One person sat alone, tears down her face, mortified at what her package had held. And that was me.

Because Rachel hadn't given me a wonderful Christmas gift, something shiny or sparkly or that smelled good. She'd given me one of the worst, most embarrassing things I could've gotten.

She'd given me socks and underwear.

BOYS' socks and underwear.

Dark blue crew socks and tighty whities.

Miss Smith came over, wondering why I wasn't bobbing up and down with joy and happiness. I tried to rewrap the gift and shove it into my desk so no one would see and laugh at me. But she was too quick and grabbed the present from my shaking hands, scowling. She pushed the paper aside, and her face went blank.

"I'm...I'm sorry..." I whispered, even though I'd done nothing wrong.

Miss Smith looked at me, confused. "Who gave this to you?" she whispered.

"R-Rachel..."

That seemed to explain everything. She knelt down next to me and said, "I'm really sorry." Then she stood straight up, grasping the present close to her so no one could see, and went back to her desk.

I spent the rest of the party silently nibbling my Christmas cookies, watching with tears in my eyes as everyone enjoyed their wonderful new gifts. Slowly, however, word leaked out what had happened, and even though some teased me, most were sympathetic of my bad luck and deemed Rachel completely and utterly dumb.

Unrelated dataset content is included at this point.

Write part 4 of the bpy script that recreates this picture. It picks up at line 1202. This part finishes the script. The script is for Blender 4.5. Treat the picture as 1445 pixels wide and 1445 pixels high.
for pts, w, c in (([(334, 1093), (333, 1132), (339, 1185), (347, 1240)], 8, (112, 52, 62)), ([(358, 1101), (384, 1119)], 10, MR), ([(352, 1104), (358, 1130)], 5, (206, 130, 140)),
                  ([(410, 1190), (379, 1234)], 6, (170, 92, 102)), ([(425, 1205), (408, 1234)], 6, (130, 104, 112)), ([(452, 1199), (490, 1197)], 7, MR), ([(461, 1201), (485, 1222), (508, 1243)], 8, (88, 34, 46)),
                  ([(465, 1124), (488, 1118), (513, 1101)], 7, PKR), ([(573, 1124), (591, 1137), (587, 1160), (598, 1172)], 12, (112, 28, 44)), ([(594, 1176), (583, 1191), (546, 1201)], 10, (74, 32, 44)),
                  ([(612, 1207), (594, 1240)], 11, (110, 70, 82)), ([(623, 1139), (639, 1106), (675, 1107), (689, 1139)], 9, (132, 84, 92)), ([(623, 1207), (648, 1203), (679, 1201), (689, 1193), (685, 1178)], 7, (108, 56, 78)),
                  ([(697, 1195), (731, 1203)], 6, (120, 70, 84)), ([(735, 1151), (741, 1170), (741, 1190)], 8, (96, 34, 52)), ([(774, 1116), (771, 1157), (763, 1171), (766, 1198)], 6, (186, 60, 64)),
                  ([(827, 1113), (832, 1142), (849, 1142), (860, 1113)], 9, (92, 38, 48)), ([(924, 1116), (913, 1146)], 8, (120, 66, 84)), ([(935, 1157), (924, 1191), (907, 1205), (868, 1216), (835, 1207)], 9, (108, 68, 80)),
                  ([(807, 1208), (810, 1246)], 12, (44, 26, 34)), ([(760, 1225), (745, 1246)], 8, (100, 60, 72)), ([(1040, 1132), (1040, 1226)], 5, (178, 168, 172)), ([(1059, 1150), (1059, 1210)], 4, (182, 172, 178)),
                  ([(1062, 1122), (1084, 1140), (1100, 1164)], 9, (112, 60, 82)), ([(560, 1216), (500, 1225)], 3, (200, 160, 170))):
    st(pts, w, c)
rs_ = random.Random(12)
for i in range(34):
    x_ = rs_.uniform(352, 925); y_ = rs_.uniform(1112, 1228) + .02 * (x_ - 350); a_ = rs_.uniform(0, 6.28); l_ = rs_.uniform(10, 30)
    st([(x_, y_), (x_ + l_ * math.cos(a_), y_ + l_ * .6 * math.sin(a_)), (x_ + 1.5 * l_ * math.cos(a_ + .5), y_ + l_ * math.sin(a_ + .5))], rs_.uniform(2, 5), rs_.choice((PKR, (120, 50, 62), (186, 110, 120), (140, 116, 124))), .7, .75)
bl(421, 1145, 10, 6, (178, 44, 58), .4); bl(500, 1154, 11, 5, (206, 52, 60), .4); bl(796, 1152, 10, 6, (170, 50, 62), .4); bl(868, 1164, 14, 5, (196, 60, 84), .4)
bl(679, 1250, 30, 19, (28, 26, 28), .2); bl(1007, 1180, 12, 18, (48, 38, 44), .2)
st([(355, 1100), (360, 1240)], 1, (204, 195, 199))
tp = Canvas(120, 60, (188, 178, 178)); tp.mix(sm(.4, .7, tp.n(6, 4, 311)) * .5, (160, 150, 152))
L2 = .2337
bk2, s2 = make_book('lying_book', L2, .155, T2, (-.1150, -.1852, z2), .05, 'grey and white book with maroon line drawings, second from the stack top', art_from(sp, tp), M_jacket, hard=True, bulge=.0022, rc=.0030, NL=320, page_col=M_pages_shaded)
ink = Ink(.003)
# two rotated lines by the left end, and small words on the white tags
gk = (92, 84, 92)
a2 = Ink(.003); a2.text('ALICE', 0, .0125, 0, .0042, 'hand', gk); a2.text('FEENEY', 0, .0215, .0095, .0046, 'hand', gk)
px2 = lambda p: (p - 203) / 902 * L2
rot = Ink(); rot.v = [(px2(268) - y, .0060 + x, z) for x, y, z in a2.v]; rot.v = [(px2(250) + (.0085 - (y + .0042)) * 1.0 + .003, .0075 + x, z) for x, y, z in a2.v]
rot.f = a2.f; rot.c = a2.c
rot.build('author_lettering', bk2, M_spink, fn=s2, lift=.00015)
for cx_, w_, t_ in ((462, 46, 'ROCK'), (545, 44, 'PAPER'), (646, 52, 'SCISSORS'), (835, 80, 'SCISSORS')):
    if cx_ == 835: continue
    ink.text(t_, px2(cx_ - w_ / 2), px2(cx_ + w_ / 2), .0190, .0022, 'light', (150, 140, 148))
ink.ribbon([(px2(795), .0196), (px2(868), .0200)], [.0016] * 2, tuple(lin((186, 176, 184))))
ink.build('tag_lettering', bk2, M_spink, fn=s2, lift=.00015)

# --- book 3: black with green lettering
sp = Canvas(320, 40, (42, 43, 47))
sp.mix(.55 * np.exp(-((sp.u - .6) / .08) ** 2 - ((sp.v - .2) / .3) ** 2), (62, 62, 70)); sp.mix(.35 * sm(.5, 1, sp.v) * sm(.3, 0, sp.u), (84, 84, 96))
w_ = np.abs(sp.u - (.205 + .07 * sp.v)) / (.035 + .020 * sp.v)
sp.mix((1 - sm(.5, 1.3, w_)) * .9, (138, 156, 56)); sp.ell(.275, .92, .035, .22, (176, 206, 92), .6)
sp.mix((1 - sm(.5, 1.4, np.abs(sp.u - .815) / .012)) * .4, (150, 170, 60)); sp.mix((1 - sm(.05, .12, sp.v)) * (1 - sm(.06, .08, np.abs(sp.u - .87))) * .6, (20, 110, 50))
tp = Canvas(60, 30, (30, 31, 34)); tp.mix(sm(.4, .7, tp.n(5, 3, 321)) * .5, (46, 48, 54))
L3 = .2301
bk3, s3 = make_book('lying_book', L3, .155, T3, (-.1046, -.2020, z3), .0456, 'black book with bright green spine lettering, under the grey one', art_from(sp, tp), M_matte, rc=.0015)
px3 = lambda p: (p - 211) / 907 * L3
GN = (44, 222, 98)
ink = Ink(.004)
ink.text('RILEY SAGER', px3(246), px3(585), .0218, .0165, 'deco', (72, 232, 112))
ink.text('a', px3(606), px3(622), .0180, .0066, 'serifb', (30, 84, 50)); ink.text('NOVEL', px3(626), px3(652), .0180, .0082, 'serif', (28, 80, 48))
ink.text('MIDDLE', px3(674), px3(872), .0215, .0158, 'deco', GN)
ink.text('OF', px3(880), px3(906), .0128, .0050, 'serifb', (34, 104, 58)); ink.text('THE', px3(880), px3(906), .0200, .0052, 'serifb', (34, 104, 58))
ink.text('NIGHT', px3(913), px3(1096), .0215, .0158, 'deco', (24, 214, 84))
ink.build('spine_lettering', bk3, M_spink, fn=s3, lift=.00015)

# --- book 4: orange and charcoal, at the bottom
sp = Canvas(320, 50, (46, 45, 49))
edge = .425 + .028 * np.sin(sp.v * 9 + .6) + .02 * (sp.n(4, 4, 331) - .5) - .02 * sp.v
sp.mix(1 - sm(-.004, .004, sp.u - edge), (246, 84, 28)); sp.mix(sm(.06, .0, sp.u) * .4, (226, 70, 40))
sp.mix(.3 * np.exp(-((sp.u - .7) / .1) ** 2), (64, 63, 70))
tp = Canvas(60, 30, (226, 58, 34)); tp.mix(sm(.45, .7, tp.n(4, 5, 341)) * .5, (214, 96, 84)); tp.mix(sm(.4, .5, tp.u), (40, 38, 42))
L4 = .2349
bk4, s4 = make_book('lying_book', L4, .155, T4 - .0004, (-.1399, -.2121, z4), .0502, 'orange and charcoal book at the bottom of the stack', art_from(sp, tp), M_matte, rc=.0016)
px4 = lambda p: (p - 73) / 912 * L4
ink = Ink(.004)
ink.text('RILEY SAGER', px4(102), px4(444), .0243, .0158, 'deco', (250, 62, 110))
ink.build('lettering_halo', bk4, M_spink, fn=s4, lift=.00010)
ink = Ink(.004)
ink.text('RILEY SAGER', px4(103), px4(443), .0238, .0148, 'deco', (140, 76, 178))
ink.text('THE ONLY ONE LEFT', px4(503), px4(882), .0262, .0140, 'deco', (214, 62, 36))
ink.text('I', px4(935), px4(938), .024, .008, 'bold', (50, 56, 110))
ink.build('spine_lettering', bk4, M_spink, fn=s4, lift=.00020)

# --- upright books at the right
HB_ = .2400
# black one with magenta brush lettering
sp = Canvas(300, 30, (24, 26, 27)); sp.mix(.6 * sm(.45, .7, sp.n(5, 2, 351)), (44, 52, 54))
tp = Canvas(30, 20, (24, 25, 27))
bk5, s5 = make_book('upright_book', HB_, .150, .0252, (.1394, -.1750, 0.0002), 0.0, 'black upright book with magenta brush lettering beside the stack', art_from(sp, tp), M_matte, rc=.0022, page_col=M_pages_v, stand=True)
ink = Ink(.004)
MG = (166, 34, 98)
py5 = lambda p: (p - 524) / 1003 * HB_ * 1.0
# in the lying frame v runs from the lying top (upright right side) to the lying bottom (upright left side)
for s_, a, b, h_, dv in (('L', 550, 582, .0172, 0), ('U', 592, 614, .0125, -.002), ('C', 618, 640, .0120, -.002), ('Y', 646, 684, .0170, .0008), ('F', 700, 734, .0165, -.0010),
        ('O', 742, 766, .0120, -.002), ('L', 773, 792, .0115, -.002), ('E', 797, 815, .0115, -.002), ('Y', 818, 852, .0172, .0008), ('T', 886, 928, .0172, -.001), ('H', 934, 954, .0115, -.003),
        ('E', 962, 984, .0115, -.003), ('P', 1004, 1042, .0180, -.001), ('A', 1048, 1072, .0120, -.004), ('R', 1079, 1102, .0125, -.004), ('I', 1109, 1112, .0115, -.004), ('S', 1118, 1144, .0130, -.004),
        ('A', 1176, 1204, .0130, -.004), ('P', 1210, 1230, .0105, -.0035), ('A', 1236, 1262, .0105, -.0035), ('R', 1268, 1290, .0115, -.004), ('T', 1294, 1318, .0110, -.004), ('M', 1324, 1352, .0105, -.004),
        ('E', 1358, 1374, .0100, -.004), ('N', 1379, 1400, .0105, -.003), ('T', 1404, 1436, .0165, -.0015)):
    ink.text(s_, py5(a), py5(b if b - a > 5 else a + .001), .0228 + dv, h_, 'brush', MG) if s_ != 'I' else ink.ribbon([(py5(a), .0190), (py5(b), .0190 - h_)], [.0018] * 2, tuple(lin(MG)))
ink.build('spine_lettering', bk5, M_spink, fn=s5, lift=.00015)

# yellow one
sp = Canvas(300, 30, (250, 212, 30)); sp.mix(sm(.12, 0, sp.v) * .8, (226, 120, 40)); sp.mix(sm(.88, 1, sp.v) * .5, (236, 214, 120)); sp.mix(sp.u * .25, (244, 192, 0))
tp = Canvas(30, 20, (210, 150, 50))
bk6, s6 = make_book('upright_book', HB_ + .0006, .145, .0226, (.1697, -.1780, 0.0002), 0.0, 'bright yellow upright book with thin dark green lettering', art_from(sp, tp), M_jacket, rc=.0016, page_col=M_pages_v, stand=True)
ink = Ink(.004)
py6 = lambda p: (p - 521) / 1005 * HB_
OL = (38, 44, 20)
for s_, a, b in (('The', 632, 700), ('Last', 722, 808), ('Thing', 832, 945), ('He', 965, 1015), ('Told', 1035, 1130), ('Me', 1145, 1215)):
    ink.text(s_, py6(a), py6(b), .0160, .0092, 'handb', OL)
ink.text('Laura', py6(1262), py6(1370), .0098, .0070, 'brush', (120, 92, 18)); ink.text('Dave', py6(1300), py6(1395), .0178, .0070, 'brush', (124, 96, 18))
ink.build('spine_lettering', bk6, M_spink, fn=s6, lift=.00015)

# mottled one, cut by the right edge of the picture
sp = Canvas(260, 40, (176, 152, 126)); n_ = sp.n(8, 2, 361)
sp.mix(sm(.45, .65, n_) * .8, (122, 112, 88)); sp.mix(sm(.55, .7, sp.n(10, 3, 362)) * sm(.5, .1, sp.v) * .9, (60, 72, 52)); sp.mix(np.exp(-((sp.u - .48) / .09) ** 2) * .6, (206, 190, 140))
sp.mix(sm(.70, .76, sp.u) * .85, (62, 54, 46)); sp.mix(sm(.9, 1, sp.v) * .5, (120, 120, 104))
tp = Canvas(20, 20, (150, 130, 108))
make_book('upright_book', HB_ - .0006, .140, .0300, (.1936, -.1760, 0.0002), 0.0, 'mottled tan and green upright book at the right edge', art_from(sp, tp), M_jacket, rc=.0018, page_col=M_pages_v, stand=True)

Two minutes before we were to be dismissed, Miss Smith called me quietly to her desk. She handed me a tiny wrapped package and instructed me to open it. Inside was a little plastic billfold with the words, "Seasons Greetings From Your Teacher" stamped on it in gold letters. I opened it up and found a little comb and...mirabile dictu! TWO WHOLE DOLLARS.

Stunned, I looked up at Miss Smith and was shocked to find her smiling widely at me. "Merry Christmas," she said softly. "Have a great vacation."

Later, on the bus, the ribbing started full-tilt as word got round that I was now in possession of boys' underthings. "Ha ha," they singsonged, flaunting their new gifts in my face. "You didn't get ANYTHING...!"

Calmly I pulled out my new little billfold and took out the money. "Maybe not," I said calmly, "but Miss Smith gave me TWO DOLLARS."

Everyone froze. For a kid in 1977, two dollars (without having to do any work) was a princely sum. "You got WHAT?" somebody exclaimed. "No way! You lie!"

"Nope, no lying. She gave this to me right before we left." I held the two bills up high. "See? TWO DOLLARS" which, at the time, could buy one a shedload of candy, a whole meal at McDonald's, and a lot of other things that kids craved.

Suddenly everyone was looking at their own toys and scowling. "Wish *I* had two dollars," someone else muttered. A particularly snarky kid named Dave piped up, "Two dollars ain't so much. I could get that from my dad any time."

"But you didn't," I replied silkily with a cruel smile. "You don't have it RIGHT NOW, do you?"

My Christmas vacation was awesome. I got a lot of Barbie stuff, and I held onto those two dollars until well into the third grade. I still have the plastic billfold because it reminds me of that day when a teacher put aside who she really was to be something she should've been all along. And when we came back in January, Miss Smith was a lot nicer, and I wound up enjoying the First Grade in the end.